When the Field Museum of Natural History in Chicago hands over the bones of 156 Haida people to a tribe in British Columbia in October, it will become one of only three major museums to extend the U.S. repatriation law outside the coun-try.

“It’s huge,” said Karenne Wood, repatriation coordinator at the Association on American Indian Affairs in Washington. “They are going beyond what the law requires.”

Like facilities across the country, the Field has returned dozens of remains and items requested by Native American tribes in the United States. But the Native American Graves Protection and Repatriation Act does not require that museums turn over materials to international tribes, and that’s what sets apart the Field’s cooperation with the Haida.

“We didn’t have to return these” remains, said Jonathan Haas, the museum’s field archeologist. “But we’re not interested in a fight over ownership. We are interested in doing the right thing in regard to human remains. The principle of returning human beings to descendants is a good principle.”

Tribal organizations and others are praising the Field for focusing on the spirit instead of the letter of the law.

“Native cultures don’t stop at the U.S. border,” said James Pepper Henry, assistant director for community services of the National Museum of the American Indian, part of the Smithsonian Institution. “The Field Museum is taking a big step for the museum world because it is recognizing the rights of human beings. It’s a humanitarian gesture, and hopefully it will set an example for other museums.”

The Haida bones being returned to Canada are mostly skulls dug up during an expedition in the Queen Charlotte Islands in the early 1900s, Haas said. The Field had collected and held onto the bones as part of an effort to understand cultures that were believed to be near extinction, Haas said. The remains were never on display.

“We believe there is a strong spiritual link to these ancestral remains,”

said Andrea Bell, a spokeswoman for the Haida. “They were stolen from their graves. We do not think they should be held any longer in a museum.”

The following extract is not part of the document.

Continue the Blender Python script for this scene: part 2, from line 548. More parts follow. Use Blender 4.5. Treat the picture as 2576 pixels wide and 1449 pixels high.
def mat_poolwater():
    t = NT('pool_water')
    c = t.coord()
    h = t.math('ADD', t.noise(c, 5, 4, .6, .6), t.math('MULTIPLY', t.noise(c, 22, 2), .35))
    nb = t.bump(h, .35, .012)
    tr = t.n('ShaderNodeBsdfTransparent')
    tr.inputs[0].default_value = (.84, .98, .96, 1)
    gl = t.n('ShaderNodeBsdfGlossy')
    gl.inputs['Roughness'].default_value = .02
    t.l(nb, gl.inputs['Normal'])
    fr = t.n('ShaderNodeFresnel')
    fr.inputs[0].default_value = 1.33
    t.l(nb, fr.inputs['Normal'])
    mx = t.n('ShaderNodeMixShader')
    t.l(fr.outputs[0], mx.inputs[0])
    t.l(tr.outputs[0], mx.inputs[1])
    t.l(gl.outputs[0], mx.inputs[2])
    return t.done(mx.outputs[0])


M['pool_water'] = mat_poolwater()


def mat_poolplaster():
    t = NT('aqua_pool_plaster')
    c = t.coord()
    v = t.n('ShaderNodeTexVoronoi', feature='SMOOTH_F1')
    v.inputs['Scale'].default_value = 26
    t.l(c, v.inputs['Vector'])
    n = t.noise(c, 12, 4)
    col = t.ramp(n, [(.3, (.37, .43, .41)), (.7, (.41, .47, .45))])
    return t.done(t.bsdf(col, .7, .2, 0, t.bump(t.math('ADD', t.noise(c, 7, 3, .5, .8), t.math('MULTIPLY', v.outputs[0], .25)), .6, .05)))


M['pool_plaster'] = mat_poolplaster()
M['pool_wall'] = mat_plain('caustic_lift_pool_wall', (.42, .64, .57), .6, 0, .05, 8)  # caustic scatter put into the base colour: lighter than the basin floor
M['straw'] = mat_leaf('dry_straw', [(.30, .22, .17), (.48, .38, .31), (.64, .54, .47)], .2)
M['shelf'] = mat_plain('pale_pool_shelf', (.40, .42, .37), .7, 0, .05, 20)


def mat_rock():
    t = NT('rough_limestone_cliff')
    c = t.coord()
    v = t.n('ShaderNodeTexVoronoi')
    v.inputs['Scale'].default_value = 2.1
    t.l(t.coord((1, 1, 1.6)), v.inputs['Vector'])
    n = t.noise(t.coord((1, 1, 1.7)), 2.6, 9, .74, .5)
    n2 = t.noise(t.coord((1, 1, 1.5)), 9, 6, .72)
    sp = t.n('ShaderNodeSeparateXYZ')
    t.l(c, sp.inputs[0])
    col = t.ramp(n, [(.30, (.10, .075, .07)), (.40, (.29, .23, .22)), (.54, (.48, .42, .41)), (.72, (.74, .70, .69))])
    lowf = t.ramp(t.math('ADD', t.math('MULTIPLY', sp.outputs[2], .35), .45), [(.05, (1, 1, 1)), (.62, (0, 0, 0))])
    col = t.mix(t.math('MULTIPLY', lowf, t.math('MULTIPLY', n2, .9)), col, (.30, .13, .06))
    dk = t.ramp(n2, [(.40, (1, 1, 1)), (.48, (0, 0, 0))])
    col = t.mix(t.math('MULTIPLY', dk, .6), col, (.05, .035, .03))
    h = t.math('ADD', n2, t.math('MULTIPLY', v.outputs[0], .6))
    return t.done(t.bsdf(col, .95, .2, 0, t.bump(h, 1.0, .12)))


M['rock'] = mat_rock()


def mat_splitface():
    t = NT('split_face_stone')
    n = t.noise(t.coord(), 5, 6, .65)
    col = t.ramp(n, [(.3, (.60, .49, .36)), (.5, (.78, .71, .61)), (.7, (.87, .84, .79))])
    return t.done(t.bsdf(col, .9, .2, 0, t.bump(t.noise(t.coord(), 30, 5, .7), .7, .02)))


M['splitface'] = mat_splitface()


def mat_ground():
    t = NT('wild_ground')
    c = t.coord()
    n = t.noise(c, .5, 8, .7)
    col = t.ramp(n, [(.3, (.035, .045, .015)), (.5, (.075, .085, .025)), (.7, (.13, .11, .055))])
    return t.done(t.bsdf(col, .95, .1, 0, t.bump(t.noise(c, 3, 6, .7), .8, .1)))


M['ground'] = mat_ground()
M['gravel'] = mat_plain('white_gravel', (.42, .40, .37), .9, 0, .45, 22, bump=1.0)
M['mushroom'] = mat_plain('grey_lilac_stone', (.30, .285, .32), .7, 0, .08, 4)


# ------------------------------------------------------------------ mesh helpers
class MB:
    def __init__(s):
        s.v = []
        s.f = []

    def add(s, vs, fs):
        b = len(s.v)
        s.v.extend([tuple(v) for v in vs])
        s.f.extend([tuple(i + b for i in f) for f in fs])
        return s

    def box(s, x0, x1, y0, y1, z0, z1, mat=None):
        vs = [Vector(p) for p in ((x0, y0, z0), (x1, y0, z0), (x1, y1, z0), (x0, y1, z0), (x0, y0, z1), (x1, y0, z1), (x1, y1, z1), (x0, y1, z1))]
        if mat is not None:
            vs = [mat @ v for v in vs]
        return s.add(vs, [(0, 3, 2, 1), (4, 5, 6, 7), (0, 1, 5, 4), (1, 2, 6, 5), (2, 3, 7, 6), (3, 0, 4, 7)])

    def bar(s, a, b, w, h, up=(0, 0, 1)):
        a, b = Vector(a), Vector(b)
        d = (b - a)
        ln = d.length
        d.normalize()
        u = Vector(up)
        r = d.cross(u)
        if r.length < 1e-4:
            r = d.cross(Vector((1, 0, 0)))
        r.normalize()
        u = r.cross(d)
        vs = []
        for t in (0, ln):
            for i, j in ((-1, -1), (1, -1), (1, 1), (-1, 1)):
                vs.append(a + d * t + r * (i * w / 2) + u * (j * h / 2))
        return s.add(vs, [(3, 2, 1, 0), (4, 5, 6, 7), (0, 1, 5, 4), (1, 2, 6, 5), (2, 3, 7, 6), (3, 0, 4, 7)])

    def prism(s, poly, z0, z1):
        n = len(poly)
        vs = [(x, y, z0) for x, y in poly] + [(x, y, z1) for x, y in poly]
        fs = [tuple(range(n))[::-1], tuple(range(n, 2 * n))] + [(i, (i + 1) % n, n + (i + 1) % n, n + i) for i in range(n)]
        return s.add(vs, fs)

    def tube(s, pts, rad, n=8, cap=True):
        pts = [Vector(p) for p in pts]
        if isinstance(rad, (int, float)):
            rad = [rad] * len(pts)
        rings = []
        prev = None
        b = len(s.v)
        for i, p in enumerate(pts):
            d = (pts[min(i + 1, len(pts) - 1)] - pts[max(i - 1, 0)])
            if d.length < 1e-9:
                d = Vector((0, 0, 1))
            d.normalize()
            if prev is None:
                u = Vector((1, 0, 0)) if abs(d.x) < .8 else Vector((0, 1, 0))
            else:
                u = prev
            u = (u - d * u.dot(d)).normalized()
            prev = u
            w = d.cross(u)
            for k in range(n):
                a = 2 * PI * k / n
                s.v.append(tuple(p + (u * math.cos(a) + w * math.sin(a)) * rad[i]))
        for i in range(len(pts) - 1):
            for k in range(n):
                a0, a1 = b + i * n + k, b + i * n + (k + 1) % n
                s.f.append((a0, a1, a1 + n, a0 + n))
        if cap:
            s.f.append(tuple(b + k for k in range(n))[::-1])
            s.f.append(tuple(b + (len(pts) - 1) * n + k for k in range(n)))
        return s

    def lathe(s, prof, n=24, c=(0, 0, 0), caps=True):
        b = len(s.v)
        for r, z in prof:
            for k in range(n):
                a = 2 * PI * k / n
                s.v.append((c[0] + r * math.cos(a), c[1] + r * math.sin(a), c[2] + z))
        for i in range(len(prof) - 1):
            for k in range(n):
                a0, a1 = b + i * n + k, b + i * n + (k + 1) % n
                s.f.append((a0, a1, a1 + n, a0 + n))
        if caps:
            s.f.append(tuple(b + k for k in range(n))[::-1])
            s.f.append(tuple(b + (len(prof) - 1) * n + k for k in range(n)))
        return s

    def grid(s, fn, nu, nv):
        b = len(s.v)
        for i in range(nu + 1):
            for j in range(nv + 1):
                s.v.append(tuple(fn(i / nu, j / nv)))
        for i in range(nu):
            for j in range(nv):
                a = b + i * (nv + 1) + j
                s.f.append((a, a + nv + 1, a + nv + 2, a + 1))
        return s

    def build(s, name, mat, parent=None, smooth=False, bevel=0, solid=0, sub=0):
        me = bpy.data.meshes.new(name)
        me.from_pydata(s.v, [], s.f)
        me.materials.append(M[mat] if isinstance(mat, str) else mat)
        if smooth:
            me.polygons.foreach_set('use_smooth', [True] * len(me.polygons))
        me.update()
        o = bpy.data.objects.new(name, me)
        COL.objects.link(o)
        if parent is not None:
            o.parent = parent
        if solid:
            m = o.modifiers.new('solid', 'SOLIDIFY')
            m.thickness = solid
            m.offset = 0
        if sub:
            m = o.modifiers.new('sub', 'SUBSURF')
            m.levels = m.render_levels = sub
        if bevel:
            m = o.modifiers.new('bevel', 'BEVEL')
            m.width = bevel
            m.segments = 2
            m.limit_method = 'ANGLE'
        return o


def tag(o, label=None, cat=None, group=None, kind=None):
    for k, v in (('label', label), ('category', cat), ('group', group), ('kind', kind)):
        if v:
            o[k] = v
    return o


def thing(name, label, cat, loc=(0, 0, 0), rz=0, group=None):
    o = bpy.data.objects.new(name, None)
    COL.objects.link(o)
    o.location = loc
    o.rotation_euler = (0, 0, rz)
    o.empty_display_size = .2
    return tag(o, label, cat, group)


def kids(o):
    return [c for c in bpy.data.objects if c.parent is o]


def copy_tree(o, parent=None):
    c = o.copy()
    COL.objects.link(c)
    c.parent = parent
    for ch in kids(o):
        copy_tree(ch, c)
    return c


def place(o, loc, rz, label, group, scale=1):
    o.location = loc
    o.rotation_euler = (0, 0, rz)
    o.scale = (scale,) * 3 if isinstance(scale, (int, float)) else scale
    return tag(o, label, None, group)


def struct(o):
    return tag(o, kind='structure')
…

The Field Museum’s efforts to work with the Canadian tribe come a few months after more than a dozen prominent American museums, including the Art Institute of Chicago, announced they would not approve all requests for antiquities from their country of origin.

While the museums have no dispute with requests by Nazi survivors or Native Americans, they take issue with claims for artifacts acquired centuries ago, when ethical standards were far different from today’s.

Henry said standards that apply to indigenous people in the United States should be applied worldwide. “A lot of communities on a worldwide basis consider repatriation of items for their cultural revitalization,” he said. “We learn more of the culture having returned those items than we do seeing them sit on a shelf at a museum.”

The U.S. repatriation law requires that museums return any of four types of artifacts if requested by the 564 federally recognized Native American tribes. They include human remains, funeral objects, communal property or sacred or ceremonial materials. Of major museums, only the Smithsonian and the Museum of Natural History in New York had previously turned over items to indigenous people from other countries.